• [Records for this exercise]:
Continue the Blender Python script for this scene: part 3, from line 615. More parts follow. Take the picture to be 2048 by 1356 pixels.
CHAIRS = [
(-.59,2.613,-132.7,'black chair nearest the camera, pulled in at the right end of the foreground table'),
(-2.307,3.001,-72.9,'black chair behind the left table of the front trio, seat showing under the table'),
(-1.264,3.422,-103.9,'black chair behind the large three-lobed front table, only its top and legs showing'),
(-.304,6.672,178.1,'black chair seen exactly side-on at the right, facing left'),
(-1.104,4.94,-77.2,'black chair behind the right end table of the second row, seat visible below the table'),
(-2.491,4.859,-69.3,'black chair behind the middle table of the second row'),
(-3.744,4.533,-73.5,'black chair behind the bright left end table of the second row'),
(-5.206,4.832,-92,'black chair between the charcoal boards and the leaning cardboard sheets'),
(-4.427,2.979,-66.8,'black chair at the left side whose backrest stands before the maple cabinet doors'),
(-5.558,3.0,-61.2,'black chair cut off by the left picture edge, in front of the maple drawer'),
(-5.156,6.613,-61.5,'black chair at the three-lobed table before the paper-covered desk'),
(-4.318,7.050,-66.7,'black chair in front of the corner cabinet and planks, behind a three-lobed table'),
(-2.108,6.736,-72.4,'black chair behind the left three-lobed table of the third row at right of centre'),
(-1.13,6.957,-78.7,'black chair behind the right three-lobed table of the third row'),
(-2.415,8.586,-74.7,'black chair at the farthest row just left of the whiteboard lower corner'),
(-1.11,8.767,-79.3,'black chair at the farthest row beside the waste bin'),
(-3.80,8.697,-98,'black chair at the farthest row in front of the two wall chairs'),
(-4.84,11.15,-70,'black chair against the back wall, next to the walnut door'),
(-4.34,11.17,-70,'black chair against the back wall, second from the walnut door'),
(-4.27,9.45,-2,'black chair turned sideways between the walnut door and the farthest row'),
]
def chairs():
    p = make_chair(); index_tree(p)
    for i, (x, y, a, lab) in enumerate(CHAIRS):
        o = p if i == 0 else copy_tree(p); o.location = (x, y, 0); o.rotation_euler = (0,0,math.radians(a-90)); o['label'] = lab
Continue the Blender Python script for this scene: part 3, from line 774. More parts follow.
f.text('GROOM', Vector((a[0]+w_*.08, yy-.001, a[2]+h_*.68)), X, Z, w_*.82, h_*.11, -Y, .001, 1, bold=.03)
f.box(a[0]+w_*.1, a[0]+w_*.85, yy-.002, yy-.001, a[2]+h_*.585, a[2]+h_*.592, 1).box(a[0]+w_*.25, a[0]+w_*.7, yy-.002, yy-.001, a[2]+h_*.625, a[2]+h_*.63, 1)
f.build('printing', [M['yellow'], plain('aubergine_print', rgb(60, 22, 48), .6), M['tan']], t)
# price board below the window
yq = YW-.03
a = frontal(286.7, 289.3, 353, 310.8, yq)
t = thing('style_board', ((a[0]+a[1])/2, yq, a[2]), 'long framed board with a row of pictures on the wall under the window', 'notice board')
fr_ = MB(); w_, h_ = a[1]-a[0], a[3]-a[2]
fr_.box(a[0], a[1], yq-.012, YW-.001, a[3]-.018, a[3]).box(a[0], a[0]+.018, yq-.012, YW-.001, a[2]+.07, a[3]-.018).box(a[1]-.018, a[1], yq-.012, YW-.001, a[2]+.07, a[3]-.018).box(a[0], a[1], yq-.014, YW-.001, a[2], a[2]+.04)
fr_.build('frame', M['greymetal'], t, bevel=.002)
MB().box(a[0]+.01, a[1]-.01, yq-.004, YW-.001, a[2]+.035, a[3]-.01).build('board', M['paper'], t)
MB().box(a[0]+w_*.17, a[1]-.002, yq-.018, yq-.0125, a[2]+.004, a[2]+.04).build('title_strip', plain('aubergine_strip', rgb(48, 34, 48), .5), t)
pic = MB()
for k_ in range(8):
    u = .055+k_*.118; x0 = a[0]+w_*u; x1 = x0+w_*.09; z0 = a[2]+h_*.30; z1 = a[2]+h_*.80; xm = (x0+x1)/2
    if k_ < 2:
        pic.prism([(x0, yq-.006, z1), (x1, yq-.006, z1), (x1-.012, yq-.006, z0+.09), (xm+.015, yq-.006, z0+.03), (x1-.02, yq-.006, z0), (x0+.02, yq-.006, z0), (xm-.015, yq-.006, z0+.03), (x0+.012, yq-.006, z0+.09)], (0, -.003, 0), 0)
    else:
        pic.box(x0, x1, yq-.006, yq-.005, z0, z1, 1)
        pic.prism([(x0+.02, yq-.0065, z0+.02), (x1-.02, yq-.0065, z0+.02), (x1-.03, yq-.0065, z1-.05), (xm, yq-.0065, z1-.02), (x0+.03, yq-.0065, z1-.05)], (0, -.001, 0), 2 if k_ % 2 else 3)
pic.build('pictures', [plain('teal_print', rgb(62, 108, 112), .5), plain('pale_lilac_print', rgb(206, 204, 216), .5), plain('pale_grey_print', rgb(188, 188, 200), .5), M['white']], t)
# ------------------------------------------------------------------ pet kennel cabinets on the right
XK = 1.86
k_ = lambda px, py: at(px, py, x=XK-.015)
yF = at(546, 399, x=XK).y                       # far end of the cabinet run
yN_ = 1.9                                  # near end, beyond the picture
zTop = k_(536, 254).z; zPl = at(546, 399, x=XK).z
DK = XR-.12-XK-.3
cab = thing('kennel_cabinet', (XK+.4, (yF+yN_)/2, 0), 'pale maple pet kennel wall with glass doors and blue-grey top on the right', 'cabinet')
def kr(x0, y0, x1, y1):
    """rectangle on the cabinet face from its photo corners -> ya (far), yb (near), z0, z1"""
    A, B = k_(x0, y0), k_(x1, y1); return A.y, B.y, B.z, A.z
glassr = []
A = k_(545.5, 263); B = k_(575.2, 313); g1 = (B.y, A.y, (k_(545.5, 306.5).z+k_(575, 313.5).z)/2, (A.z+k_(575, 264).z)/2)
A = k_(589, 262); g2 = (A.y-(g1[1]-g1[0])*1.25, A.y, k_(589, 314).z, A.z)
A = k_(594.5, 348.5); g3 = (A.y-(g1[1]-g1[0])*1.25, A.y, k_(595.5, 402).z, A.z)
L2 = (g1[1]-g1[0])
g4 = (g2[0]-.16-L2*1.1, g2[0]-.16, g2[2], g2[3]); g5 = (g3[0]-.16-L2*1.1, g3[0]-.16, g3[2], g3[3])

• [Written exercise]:
Find all lines where the word "parts" appears. Copy them.

• [Reply]:
Continue the Blender Python script for this scene: part 3, from line 615. More parts follow. Take the picture to be 2048 by 1356 pixels.
Continue the Blender Python script for this scene: part 3, from line 774. More parts follow.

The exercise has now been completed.